Directions for this task: Say how many lines hold the string "scene"; please write nothing but the number.

◆ ◆ ◆ ◆

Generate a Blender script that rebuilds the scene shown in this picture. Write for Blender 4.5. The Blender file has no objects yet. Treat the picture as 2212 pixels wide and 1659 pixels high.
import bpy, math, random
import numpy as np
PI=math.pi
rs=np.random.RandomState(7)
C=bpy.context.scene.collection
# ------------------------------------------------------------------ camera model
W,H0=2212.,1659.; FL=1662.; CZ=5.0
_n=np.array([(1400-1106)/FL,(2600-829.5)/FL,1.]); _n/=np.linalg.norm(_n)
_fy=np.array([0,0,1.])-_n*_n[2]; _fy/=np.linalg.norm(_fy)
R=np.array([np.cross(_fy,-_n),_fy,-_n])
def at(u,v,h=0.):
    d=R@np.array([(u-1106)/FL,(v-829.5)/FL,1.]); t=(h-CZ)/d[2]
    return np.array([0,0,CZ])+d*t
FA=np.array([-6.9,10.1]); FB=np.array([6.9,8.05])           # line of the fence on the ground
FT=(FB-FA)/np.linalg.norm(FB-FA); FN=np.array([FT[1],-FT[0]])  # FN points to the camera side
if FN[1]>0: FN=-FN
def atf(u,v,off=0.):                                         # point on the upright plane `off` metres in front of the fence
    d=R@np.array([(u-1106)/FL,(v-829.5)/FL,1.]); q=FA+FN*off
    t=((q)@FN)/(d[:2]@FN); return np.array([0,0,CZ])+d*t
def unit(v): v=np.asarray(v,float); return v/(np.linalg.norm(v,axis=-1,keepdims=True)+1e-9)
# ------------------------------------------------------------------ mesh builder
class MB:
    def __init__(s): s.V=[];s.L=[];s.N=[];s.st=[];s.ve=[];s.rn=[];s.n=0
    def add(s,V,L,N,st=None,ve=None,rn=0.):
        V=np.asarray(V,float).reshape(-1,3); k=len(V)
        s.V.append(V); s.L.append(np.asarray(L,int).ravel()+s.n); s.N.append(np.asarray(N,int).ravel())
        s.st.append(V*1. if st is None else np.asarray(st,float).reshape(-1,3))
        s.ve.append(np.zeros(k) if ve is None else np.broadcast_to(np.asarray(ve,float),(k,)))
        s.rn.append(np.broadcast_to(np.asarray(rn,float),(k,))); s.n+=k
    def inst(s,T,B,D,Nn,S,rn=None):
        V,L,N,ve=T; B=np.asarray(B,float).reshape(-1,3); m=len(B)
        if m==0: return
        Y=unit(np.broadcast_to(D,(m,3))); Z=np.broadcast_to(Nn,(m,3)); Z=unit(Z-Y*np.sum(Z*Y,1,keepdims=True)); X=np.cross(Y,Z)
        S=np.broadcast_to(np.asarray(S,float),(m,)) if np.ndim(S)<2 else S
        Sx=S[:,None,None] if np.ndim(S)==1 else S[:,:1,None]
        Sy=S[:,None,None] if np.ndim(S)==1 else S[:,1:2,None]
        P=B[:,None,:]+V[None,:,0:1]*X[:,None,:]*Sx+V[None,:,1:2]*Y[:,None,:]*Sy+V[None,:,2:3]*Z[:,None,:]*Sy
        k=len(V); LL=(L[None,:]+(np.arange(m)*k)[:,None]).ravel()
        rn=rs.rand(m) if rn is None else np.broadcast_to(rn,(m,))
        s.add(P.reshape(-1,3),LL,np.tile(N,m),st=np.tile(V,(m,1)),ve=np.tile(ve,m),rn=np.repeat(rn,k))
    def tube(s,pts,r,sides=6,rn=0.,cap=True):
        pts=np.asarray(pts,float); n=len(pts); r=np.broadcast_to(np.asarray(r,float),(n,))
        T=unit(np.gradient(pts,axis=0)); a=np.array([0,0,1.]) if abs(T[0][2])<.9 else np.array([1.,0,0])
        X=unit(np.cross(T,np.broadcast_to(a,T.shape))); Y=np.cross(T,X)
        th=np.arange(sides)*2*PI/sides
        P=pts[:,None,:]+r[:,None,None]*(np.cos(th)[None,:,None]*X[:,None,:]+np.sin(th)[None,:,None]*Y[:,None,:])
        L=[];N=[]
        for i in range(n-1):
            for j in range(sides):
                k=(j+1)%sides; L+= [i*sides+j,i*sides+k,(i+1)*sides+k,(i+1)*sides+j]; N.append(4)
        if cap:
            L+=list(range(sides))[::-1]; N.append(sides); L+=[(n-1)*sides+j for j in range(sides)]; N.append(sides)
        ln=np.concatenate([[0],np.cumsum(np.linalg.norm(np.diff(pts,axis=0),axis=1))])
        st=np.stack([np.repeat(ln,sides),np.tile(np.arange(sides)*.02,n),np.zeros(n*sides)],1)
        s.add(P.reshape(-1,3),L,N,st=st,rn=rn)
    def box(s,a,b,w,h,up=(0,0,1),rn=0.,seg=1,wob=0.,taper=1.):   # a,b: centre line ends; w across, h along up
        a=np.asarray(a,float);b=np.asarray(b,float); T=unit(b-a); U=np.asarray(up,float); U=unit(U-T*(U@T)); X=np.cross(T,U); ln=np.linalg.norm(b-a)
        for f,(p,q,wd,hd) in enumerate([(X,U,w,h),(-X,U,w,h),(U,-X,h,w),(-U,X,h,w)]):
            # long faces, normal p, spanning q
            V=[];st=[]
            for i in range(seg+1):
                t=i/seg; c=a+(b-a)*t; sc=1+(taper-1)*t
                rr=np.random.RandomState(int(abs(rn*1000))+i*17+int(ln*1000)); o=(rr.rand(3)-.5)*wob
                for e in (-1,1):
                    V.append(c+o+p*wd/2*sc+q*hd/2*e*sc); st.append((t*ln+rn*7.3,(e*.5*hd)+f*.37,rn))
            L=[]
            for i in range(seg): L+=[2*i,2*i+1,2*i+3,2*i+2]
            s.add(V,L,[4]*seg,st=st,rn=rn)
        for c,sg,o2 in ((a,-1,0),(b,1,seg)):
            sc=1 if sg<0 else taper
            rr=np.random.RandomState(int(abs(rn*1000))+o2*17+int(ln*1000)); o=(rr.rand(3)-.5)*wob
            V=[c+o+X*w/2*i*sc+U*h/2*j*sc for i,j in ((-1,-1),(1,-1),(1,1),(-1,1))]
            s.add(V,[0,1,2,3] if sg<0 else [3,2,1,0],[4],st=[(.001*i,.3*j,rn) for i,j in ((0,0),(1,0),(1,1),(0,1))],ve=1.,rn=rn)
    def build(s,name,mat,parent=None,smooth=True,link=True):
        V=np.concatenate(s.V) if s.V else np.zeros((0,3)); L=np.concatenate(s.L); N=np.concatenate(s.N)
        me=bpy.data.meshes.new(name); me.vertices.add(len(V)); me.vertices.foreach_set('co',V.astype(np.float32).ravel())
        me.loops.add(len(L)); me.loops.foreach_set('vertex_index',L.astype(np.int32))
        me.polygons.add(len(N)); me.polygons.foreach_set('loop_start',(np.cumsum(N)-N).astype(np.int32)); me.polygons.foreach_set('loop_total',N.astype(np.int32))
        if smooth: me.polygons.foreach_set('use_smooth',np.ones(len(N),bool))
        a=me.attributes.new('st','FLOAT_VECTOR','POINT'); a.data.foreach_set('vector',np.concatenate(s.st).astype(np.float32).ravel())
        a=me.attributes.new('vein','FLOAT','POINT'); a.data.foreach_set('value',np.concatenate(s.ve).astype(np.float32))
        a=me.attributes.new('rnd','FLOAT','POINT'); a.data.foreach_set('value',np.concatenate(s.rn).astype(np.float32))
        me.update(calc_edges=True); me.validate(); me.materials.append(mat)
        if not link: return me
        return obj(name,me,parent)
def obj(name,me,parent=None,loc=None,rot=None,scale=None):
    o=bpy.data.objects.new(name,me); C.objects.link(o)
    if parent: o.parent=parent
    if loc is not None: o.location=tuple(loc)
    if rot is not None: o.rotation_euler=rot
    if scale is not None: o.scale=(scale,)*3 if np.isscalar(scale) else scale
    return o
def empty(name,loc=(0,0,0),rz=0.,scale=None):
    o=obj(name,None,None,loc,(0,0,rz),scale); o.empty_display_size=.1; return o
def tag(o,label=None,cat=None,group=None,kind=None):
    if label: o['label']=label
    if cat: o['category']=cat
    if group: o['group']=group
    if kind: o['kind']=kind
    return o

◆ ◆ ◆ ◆

Answer to this task: 2